My beef with book clubs has always been this: We rarely talk about the book! Oftentimes members don’t even read the book, and, aside from the last group I was a part of, most meet at the end of the day or week and are more an outlet for friendly gossip and commiseration than uplifting, curious discussion.

The horror, I know. Don’t get me wrong: I believe any opportunity to meet with the people in your life is valuable and precious. And we’re all busy. Sometimes the end of the day or week is all we’ve got, and if you only want to allot a small portion of that time to discussing Anna Karenina, I get it.

Mornings signify newness though.
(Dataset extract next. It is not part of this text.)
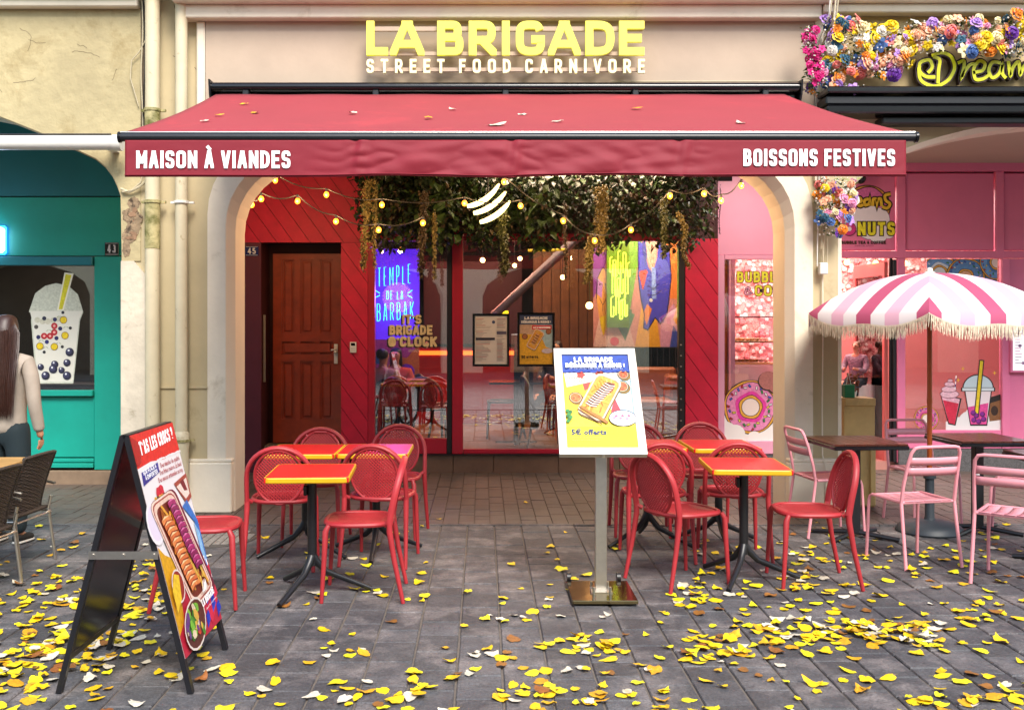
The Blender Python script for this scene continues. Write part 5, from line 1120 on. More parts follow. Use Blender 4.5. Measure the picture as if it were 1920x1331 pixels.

They set the tone for the rest of your day. The founder of a publishing firm in my city used to host an open breakfast club that met every Monday morning—because Mondays sometimes suck, but they suck a little less when you’re talking and laughing with friends.

I’m the furthest thing from Cathy Sunshine, but even I can’t think of a better way to start, say, a Friday than to meet up at a local coffee shop with friends to talk about books, ideas, life.

“It’s so important to have improvisation in cities,” Ulrich said.

While we aren’t all morning people and don’t need to be (and some of us, because of work or family, simply can’t be), a Brutally Early Book Club—even one brutally early book club meeting every few months—might shine a new light on group gatherings and discussions. It might even make your day brighter.

…or maybe it’ll just be me at the coffee shop by myself. We’ll see!